**Brief**: Only the lines from the one containing "Continue the Blender" through the one containing "pump', 'block', None, 121)" are to be copied, exactly and with both ends kept.

[Scene script records]
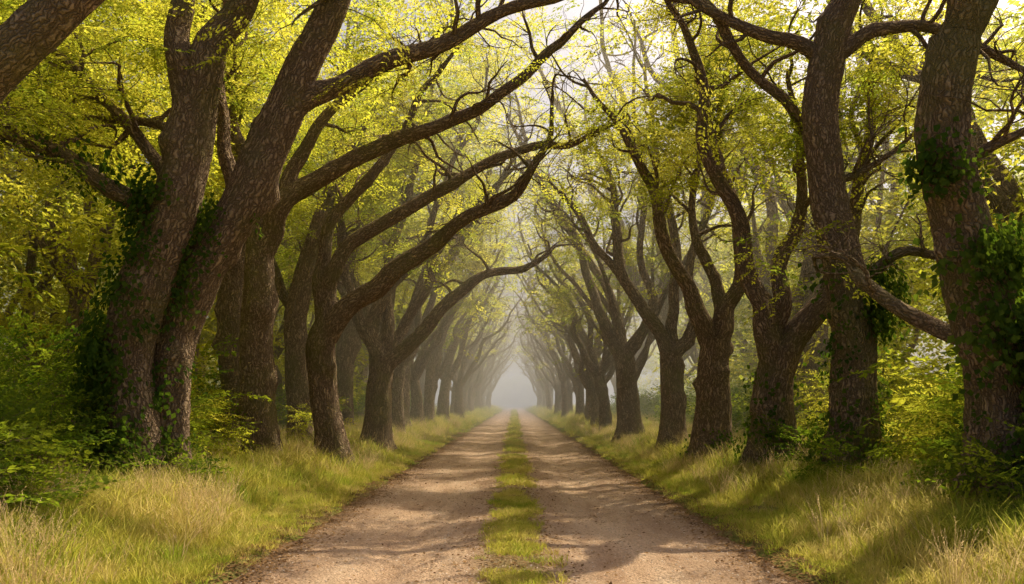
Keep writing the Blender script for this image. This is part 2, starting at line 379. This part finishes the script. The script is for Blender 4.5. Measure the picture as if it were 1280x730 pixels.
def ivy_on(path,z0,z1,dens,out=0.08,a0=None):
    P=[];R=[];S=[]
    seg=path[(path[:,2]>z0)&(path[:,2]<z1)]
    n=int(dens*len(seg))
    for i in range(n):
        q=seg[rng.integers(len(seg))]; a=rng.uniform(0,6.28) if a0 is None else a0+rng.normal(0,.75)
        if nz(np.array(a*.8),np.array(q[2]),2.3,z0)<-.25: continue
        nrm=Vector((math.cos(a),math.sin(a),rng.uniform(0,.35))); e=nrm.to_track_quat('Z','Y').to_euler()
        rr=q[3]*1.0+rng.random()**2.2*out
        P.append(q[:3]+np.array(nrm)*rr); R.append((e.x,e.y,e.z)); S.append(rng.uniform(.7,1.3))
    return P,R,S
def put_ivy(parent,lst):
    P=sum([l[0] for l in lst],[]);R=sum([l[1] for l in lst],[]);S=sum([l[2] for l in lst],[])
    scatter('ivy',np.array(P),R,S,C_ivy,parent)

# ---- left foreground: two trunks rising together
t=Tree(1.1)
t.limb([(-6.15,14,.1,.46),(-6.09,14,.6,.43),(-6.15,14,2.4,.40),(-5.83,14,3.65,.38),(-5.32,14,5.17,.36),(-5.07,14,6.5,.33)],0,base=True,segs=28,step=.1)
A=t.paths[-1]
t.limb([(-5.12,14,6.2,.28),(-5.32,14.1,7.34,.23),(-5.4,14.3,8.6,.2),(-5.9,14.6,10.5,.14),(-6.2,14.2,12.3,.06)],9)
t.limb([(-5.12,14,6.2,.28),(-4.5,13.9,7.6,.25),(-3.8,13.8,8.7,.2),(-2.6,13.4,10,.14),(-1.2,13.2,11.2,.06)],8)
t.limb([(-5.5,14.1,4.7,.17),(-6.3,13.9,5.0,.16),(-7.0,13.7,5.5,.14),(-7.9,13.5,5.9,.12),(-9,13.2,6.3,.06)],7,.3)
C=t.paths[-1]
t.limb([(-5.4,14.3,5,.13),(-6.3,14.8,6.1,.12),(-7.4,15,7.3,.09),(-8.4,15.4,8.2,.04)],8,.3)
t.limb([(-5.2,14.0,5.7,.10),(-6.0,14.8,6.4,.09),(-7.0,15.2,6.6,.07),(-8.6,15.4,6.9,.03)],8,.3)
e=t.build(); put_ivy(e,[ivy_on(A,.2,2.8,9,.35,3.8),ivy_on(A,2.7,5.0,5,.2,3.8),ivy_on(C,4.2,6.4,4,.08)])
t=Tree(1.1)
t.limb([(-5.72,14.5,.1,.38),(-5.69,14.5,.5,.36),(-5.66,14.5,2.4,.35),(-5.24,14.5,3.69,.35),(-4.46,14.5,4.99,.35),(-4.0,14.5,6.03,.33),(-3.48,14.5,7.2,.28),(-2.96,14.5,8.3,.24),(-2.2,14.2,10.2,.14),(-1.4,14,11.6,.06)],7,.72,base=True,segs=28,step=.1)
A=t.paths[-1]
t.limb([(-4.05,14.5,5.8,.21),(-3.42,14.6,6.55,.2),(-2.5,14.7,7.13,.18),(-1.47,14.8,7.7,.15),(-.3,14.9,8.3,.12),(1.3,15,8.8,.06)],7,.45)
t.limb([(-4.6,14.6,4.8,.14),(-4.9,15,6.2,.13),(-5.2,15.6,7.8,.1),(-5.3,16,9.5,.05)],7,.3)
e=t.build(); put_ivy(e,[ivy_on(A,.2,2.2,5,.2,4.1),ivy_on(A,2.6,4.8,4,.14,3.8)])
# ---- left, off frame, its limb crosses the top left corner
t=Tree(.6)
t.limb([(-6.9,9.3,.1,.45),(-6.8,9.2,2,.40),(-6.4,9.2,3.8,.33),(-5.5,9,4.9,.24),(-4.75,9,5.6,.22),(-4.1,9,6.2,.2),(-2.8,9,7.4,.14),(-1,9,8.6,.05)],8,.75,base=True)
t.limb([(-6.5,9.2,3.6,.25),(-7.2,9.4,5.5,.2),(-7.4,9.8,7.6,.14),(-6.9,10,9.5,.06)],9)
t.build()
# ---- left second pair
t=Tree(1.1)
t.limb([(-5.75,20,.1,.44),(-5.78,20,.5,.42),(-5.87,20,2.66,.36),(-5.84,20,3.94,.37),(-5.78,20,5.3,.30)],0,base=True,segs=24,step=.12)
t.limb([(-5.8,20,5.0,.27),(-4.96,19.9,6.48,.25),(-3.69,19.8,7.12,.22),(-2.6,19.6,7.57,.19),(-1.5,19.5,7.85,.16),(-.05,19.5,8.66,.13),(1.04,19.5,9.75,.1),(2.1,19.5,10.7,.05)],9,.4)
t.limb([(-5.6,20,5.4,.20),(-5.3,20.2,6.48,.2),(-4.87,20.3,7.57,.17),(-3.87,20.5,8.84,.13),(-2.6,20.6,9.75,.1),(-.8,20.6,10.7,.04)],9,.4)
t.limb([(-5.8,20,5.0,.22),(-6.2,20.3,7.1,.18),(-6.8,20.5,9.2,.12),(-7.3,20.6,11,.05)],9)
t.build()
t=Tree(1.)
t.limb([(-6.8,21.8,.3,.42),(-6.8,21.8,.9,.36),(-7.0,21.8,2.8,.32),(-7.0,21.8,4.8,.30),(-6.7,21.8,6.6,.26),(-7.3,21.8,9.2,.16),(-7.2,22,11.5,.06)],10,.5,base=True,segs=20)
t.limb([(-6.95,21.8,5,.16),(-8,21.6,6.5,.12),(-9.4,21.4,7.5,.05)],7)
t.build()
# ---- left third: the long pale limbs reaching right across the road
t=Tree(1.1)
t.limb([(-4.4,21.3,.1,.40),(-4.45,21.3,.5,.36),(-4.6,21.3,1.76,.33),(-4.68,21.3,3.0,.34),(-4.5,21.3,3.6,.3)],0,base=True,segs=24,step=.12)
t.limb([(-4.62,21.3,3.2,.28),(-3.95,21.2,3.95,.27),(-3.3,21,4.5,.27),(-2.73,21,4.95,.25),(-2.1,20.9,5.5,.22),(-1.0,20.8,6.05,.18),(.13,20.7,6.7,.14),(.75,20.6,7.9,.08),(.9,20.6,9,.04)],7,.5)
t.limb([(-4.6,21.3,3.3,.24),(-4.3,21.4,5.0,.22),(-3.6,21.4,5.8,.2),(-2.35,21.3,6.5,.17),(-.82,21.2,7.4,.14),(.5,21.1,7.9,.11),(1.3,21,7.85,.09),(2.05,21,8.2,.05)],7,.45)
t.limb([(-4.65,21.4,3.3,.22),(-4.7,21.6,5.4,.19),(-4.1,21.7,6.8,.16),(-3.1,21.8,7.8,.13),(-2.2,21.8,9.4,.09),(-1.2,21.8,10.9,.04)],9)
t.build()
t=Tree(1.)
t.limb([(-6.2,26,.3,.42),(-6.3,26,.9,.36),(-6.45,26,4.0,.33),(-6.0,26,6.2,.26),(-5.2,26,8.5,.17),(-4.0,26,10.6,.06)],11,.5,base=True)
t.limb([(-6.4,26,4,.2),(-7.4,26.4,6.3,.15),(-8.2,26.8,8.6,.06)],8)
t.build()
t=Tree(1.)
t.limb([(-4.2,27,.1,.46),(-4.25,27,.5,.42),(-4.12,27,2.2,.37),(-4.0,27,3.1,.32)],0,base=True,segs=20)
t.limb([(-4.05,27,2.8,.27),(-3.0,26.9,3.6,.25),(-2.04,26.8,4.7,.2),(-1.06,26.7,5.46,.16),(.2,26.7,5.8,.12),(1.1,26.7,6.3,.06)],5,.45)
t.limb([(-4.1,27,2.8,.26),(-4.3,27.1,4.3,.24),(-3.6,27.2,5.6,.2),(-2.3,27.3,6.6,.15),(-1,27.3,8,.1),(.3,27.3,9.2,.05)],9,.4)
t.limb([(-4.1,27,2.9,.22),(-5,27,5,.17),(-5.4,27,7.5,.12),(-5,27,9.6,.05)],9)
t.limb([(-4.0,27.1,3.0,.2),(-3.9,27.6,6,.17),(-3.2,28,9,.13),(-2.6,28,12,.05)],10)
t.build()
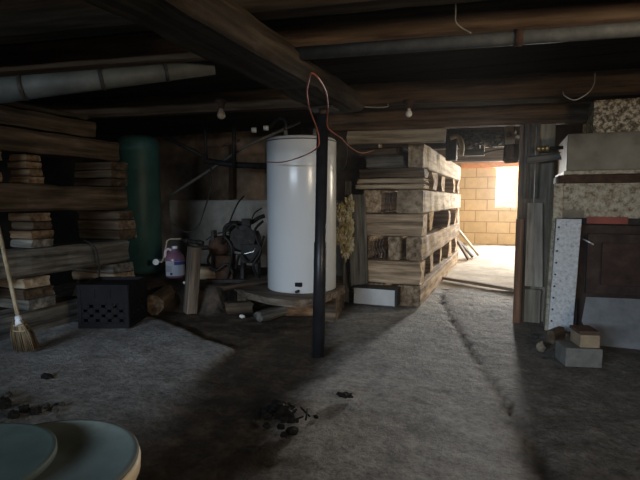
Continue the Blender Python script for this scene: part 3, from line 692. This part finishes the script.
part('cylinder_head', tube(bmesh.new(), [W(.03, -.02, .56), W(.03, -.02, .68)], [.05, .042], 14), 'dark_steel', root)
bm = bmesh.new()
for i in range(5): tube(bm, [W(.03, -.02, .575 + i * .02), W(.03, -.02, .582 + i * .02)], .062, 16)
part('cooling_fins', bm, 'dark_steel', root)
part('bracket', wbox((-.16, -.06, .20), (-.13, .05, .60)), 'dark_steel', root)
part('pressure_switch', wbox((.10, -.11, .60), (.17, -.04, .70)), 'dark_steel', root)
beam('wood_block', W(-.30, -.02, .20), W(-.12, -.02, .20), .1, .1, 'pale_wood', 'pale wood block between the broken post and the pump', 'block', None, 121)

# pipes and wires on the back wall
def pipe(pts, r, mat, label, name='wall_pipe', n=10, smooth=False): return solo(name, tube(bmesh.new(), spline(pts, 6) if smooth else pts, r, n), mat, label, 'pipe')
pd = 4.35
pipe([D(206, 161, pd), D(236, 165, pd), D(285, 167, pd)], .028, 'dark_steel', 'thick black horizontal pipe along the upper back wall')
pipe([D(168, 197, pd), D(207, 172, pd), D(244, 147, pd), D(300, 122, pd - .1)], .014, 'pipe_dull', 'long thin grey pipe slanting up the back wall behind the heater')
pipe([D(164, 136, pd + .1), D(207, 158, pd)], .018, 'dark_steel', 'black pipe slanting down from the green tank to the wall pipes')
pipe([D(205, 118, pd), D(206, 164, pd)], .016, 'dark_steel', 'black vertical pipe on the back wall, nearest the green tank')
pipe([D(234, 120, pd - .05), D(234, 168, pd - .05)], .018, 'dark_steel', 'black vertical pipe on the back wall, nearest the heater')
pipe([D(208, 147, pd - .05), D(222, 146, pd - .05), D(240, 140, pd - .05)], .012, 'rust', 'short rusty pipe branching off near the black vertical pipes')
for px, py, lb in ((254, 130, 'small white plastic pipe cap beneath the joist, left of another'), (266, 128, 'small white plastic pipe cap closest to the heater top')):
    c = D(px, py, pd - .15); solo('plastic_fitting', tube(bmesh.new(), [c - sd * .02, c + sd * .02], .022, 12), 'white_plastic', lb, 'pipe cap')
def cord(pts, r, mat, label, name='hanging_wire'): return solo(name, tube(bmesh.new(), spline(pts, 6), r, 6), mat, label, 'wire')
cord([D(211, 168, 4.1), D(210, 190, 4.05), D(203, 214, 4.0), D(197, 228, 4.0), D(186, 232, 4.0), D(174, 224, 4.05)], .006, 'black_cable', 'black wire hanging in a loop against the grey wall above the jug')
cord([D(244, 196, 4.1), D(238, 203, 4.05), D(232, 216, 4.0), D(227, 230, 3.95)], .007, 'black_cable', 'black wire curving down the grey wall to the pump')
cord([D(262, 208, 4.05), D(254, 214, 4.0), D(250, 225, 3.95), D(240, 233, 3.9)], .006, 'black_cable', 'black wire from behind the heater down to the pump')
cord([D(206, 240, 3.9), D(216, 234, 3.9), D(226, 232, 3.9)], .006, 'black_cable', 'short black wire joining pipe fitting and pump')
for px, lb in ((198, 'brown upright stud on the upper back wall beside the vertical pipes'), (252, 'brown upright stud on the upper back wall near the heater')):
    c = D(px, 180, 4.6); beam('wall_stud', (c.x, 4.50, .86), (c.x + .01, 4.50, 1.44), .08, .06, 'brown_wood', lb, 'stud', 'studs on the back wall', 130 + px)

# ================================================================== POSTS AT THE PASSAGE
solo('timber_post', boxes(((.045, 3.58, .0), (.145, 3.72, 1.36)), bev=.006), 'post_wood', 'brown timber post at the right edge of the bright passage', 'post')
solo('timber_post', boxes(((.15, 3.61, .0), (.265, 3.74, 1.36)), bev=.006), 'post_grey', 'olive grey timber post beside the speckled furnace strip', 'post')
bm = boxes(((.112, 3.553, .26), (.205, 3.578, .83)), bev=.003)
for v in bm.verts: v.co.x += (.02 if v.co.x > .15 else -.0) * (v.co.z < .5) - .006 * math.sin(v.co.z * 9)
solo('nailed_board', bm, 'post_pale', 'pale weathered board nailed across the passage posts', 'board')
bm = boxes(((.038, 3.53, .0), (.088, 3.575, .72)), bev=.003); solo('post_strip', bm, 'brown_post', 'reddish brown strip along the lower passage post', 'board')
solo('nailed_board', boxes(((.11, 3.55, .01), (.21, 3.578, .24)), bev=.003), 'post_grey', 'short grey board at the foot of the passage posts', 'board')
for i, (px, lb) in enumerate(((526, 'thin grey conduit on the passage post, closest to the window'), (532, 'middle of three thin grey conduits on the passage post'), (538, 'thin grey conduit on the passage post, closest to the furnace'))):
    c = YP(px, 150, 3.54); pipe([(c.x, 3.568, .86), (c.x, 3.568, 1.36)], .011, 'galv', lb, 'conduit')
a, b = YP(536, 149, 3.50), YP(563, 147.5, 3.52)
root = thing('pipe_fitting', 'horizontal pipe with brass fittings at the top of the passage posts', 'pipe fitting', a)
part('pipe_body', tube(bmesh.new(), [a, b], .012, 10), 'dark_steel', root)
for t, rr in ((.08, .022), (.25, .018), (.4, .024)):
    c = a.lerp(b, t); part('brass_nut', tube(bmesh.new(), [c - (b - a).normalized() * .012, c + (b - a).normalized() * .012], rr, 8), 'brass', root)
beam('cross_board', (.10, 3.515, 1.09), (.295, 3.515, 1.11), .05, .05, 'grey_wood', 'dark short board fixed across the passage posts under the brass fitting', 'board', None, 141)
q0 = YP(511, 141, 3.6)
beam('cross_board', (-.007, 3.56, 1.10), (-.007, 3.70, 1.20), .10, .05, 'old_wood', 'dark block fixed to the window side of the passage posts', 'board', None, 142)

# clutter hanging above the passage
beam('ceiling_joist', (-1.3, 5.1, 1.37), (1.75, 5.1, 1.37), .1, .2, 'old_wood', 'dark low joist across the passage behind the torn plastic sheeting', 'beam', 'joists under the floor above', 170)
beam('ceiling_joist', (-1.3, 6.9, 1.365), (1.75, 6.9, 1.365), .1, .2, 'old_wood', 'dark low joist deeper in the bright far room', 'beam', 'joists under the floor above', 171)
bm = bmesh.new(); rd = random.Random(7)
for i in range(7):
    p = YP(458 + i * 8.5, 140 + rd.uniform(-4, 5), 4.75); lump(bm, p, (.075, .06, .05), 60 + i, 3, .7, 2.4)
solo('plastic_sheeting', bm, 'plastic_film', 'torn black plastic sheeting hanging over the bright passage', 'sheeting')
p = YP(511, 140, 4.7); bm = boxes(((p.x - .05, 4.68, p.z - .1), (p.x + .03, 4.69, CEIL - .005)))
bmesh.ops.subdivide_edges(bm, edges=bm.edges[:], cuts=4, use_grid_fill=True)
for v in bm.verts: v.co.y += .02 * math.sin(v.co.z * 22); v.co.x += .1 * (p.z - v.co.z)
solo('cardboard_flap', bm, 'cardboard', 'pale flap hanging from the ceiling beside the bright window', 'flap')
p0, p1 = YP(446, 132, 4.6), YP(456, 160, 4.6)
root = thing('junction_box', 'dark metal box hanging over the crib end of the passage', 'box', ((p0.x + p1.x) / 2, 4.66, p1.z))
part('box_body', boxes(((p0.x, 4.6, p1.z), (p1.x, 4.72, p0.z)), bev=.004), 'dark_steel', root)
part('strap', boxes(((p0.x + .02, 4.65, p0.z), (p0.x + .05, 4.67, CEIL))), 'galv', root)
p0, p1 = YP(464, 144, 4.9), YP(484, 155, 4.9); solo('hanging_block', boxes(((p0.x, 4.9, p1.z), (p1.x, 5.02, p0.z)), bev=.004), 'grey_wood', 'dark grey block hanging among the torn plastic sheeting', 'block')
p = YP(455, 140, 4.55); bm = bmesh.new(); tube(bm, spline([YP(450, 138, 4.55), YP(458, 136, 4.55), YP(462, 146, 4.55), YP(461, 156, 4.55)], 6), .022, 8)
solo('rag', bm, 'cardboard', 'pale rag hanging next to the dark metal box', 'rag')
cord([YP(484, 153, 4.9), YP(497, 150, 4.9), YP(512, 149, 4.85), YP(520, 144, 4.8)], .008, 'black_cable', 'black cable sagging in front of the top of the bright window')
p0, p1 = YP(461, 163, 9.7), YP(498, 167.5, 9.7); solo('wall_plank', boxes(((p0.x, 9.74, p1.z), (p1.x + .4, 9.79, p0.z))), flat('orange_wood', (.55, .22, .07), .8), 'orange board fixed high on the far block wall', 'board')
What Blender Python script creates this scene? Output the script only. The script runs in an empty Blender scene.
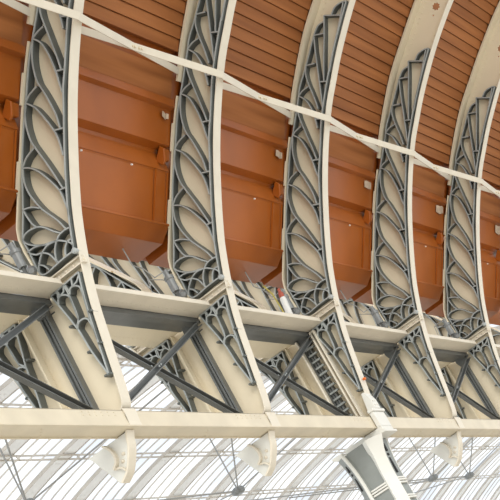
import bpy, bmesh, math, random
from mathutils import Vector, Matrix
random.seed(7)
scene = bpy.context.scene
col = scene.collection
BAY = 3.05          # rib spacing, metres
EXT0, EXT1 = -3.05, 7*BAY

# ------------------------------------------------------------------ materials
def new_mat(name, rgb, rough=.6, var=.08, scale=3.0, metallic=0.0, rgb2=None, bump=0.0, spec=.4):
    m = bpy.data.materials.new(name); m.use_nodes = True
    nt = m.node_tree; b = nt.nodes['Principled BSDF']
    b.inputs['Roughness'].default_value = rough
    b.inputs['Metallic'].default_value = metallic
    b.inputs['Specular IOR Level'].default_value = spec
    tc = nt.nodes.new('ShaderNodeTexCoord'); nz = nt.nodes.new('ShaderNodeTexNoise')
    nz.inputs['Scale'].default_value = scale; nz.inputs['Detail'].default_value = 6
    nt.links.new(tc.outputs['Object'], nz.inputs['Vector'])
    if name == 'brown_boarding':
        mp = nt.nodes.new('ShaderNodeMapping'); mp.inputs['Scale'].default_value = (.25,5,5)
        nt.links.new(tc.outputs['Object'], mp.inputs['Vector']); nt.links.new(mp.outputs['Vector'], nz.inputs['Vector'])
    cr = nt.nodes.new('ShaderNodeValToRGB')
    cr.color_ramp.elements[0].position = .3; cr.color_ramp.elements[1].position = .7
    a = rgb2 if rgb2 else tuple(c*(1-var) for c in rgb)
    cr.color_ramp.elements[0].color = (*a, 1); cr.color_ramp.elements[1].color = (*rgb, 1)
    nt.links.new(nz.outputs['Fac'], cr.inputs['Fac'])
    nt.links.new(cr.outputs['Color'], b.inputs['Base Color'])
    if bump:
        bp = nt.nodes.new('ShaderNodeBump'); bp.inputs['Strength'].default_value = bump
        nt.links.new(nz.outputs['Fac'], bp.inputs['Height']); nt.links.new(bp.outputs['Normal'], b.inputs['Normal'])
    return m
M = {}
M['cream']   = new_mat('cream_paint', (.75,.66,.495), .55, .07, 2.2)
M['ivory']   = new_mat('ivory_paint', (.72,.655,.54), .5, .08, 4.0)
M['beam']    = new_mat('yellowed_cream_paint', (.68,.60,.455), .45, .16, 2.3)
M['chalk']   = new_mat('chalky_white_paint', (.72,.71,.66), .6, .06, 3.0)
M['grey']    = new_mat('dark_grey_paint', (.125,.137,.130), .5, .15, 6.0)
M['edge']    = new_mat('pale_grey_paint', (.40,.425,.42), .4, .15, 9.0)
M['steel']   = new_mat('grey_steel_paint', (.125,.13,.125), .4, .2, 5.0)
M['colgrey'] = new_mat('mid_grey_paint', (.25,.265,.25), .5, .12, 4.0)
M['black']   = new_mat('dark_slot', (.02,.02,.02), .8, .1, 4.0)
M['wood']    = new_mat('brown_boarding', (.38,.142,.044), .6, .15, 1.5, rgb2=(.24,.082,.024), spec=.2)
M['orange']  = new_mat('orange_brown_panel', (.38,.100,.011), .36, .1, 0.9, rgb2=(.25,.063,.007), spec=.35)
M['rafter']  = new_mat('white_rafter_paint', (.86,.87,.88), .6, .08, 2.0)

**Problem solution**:
Continue the Blender Python script for this scene: part 3, from line 692. This part finishes the script.
part('cylinder_head', tube(bmesh.new(), [W(.03, -.02, .56), W(.03, -.02, .68)], [.05, .042], 14), 'dark_steel', root)
bm = bmesh.new()
for i in range(5): tube(bm, [W(.03, -.02, .575 + i * .02), W(.03, -.02, .582 + i * .02)], .062, 16)
part('cooling_fins', bm, 'dark_steel', root)
part('bracket', wbox((-.16, -.06, .20), (-.13, .05, .60)), 'dark_steel', root)
part('pressure_switch', wbox((.10, -.11, .60), (.17, -.04, .70)), 'dark_steel', root)
beam('wood_block', W(-.30, -.02, .20), W(-.12, -.02, .20), .1, .1, 'pale_wood', 'pale wood block between the broken post and the pump', 'block', None, 121)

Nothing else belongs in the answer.